### Exercise data ###
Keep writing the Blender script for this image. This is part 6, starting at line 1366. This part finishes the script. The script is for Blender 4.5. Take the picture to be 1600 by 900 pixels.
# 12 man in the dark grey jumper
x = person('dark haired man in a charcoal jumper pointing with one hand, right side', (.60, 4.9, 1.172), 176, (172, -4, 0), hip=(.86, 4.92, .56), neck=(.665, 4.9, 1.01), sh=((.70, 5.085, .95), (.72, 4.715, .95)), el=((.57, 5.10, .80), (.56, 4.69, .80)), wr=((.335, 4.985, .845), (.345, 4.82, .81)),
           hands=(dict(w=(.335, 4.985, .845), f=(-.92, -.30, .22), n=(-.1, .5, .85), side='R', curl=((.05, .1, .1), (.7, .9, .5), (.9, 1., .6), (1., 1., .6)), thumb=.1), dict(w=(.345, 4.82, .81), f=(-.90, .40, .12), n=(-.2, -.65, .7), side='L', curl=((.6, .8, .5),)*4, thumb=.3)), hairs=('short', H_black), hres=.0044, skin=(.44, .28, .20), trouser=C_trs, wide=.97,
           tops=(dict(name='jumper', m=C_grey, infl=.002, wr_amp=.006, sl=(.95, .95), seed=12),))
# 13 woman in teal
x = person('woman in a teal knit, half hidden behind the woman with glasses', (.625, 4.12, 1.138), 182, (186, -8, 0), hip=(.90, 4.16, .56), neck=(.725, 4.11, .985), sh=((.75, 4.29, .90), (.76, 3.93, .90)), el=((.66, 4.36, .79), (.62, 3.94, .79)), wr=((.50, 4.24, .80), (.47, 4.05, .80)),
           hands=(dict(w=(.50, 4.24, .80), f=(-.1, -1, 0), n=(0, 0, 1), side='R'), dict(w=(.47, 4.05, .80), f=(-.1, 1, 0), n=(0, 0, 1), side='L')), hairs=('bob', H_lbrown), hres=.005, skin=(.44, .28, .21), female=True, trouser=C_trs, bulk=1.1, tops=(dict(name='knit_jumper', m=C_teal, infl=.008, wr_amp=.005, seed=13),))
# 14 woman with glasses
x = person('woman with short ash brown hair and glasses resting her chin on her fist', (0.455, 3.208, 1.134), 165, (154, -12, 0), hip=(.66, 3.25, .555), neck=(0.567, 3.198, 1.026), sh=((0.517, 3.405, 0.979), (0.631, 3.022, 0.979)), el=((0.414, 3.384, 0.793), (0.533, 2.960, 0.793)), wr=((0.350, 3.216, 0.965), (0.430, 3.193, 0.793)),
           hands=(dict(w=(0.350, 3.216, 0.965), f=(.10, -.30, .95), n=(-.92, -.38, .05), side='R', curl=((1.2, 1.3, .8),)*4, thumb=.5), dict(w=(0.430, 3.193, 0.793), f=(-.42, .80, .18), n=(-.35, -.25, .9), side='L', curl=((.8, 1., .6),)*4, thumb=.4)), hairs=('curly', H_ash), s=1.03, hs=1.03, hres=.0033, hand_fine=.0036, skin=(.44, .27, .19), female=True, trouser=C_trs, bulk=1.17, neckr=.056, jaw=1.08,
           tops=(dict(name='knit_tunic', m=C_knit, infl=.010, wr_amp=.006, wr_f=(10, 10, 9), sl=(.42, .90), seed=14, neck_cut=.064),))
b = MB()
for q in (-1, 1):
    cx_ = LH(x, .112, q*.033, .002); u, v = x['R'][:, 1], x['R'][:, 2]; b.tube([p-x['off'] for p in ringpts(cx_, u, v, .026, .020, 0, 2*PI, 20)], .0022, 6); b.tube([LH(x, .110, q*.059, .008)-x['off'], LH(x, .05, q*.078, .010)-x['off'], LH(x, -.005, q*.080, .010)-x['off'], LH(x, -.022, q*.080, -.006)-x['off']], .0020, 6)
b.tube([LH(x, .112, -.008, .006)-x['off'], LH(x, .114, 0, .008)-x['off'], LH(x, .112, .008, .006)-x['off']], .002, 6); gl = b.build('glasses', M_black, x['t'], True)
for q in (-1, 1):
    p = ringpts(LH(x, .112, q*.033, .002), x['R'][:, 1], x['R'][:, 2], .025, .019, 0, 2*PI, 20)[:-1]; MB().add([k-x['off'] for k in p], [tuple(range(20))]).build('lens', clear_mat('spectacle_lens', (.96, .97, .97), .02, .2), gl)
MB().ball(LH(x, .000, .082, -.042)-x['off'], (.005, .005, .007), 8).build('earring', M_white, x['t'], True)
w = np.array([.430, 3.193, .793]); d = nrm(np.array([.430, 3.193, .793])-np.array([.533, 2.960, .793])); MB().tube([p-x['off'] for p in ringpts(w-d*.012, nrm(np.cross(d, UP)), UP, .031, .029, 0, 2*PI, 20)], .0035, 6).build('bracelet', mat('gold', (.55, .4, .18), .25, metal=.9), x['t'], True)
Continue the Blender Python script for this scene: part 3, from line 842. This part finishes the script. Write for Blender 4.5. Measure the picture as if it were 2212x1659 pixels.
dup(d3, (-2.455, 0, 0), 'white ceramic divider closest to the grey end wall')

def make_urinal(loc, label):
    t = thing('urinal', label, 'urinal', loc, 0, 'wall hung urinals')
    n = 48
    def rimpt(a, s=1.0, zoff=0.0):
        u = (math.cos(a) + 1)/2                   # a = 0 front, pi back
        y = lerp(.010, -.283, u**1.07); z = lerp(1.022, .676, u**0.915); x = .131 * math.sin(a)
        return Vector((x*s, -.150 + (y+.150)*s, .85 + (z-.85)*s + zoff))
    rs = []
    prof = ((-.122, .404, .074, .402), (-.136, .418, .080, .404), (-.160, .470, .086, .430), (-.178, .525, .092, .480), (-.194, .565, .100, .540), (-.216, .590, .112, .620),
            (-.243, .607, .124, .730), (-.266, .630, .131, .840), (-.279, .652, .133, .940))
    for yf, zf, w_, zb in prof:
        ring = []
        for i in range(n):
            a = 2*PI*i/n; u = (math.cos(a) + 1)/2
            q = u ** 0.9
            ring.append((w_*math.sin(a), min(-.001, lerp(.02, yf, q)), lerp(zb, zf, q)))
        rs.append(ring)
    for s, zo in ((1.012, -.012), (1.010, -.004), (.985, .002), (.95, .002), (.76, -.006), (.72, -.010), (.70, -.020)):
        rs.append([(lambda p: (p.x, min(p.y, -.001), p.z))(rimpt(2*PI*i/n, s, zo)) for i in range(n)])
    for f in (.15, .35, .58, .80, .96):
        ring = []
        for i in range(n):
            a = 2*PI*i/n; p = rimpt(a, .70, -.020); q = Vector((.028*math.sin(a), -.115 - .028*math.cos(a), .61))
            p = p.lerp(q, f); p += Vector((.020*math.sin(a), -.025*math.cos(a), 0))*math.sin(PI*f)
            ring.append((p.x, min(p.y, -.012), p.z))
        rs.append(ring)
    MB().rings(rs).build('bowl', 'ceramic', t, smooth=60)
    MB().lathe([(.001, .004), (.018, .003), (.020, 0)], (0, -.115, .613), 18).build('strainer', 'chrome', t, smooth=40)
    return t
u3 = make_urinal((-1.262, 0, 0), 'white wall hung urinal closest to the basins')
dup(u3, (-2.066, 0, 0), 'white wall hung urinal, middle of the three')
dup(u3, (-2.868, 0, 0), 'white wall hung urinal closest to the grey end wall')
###
The exercise: Return all the data above once more, precisely as given.

Answer to this problem:
Keep writing the Blender script for this image. This is part 6, starting at line 1366. This part finishes the script. The script is for Blender 4.5. Take the picture to be 1600 by 900 pixels.
# 12 man in the dark grey jumper
x = person('dark haired man in a charcoal jumper pointing with one hand, right side', (.60, 4.9, 1.172), 176, (172, -4, 0), hip=(.86, 4.92, .56), neck=(.665, 4.9, 1.01), sh=((.70, 5.085, .95), (.72, 4.715, .95)), el=((.57, 5.10, .80), (.56, 4.69, .80)), wr=((.335, 4.985, .845), (.345, 4.82, .81)),
           hands=(dict(w=(.335, 4.985, .845), f=(-.92, -.30, .22), n=(-.1, .5, .85), side='R', curl=((.05, .1, .1), (.7, .9, .5), (.9, 1., .6), (1., 1., .6)), thumb=.1), dict(w=(.345, 4.82, .81), f=(-.90, .40, .12), n=(-.2, -.65, .7), side='L', curl=((.6, .8, .5),)*4, thumb=.3)), hairs=('short', H_black), hres=.0044, skin=(.44, .28, .20), trouser=C_trs, wide=.97,
           tops=(dict(name='jumper', m=C_grey, infl=.002, wr_amp=.006, sl=(.95, .95), seed=12),))
# 13 woman in teal
x = person('woman in a teal knit, half hidden behind the woman with glasses', (.625, 4.12, 1.138), 182, (186, -8, 0), hip=(.90, 4.16, .56), neck=(.725, 4.11, .985), sh=((.75, 4.29, .90), (.76, 3.93, .90)), el=((.66, 4.36, .79), (.62, 3.94, .79)), wr=((.50, 4.24, .80), (.47, 4.05, .80)),
           hands=(dict(w=(.50, 4.24, .80), f=(-.1, -1, 0), n=(0, 0, 1), side='R'), dict(w=(.47, 4.05, .80), f=(-.1, 1, 0), n=(0, 0, 1), side='L')), hairs=('bob', H_lbrown), hres=.005, skin=(.44, .28, .21), female=True, trouser=C_trs, bulk=1.1, tops=(dict(name='knit_jumper', m=C_teal, infl=.008, wr_amp=.005, seed=13),))
# 14 woman with glasses
x = person('woman with short ash brown hair and glasses resting her chin on her fist', (0.455, 3.208, 1.134), 165, (154, -12, 0), hip=(.66, 3.25, .555), neck=(0.567, 3.198, 1.026), sh=((0.517, 3.405, 0.979), (0.631, 3.022, 0.979)), el=((0.414, 3.384, 0.793), (0.533, 2.960, 0.793)), wr=((0.350, 3.216, 0.965), (0.430, 3.193, 0.793)),
           hands=(dict(w=(0.350, 3.216, 0.965), f=(.10, -.30, .95), n=(-.92, -.38, .05), side='R', curl=((1.2, 1.3, .8),)*4, thumb=.5), dict(w=(0.430, 3.193, 0.793), f=(-.42, .80, .18), n=(-.35, -.25, .9), side='L', curl=((.8, 1., .6),)*4, thumb=.4)), hairs=('curly', H_ash), s=1.03, hs=1.03, hres=.0033, hand_fine=.0036, skin=(.44, .27, .19), female=True, trouser=C_trs, bulk=1.17, neckr=.056, jaw=1.08,
           tops=(dict(name='knit_tunic', m=C_knit, infl=.010, wr_amp=.006, wr_f=(10, 10, 9), sl=(.42, .90), seed=14, neck_cut=.064),))
b = MB()
for q in (-1, 1):
    cx_ = LH(x, .112, q*.033, .002); u, v = x['R'][:, 1], x['R'][:, 2]; b.tube([p-x['off'] for p in ringpts(cx_, u, v, .026, .020, 0, 2*PI, 20)], .0022, 6); b.tube([LH(x, .110, q*.059, .008)-x['off'], LH(x, .05, q*.078, .010)-x['off'], LH(x, -.005, q*.080, .010)-x['off'], LH(x, -.022, q*.080, -.006)-x['off']], .0020, 6)
b.tube([LH(x, .112, -.008, .006)-x['off'], LH(x, .114, 0, .008)-x['off'], LH(x, .112, .008, .006)-x['off']], .002, 6); gl = b.build('glasses', M_black, x['t'], True)
for q in (-1, 1):
    p = ringpts(LH(x, .112, q*.033, .002), x['R'][:, 1], x['R'][:, 2], .025, .019, 0, 2*PI, 20)[:-1]; MB().add([k-x['off'] for k in p], [tuple(range(20))]).build('lens', clear_mat('spectacle_lens', (.96, .97, .97), .02, .2), gl)
MB().ball(LH(x, .000, .082, -.042)-x['off'], (.005, .005, .007), 8).build('earring', M_white, x['t'], True)
w = np.array([.430, 3.193, .793]); d = nrm(np.array([.430, 3.193, .793])-np.array([.533, 2.960, .793])); MB().tube([p-x['off'] for p in ringpts(w-d*.012, nrm(np.cross(d, UP)), UP, .031, .029, 0, 2*PI, 20)], .0035, 6).build('bracelet', mat('gold', (.55, .4, .18), .25, metal=.9), x['t'], True)
Continue the Blender Python script for this scene: part 3, from line 842. This part finishes the script. Write for Blender 4.5. Measure the picture as if it were 2212x1659 pixels.
dup(d3, (-2.455, 0, 0), 'white ceramic divider closest to the grey end wall')

def make_urinal(loc, label):
    t = thing('urinal', label, 'urinal', loc, 0, 'wall hung urinals')
    n = 48
    def rimpt(a, s=1.0, zoff=0.0):
        u = (math.cos(a) + 1)/2                   # a = 0 front, pi back
        y = lerp(.010, -.283, u**1.07); z = lerp(1.022, .676, u**0.915); x = .131 * math.sin(a)
        return Vector((x*s, -.150 + (y+.150)*s, .85 + (z-.85)*s + zoff))
    rs = []
    prof = ((-.122, .404, .074, .402), (-.136, .418, .080, .404), (-.160, .470, .086, .430), (-.178, .525, .092, .480), (-.194, .565, .100, .540), (-.216, .590, .112, .620),
            (-.243, .607, .124, .730), (-.266, .630, .131, .840), (-.279, .652, .133, .940))
    for yf, zf, w_, zb in prof:
        ring = []
        for i in range(n):
            a = 2*PI*i/n; u = (math.cos(a) + 1)/2
            q = u ** 0.9
            ring.append((w_*math.sin(a), min(-.001, lerp(.02, yf, q)), lerp(zb, zf, q)))
        rs.append(ring)
    for s, zo in ((1.012, -.012), (1.010, -.004), (.985, .002), (.95, .002), (.76, -.006), (.72, -.010), (.70, -.020)):
        rs.append([(lambda p: (p.x, min(p.y, -.001), p.z))(rimpt(2*PI*i/n, s, zo)) for i in range(n)])
    for f in (.15, .35, .58, .80, .96):
        ring = []
        for i in range(n):
            a = 2*PI*i/n; p = rimpt(a, .70, -.020); q = Vector((.028*math.sin(a), -.115 - .028*math.cos(a), .61))
            p = p.lerp(q, f); p += Vector((.020*math.sin(a), -.025*math.cos(a), 0))*math.sin(PI*f)
            ring.append((p.x, min(p.y, -.012), p.z))
        rs.append(ring)
    MB().rings(rs).build('bowl', 'ceramic', t, smooth=60)
    MB().lathe([(.001, .004), (.018, .003), (.020, 0)], (0, -.115, .613), 18).build('strainer', 'chrome', t, smooth=40)
    return t
u3 = make_urinal((-1.262, 0, 0), 'white wall hung urinal closest to the basins')
dup(u3, (-2.066, 0, 0), 'white wall hung urinal, middle of the three')
dup(u3, (-2.868, 0, 0), 'white wall hung urinal closest to the grey end wall')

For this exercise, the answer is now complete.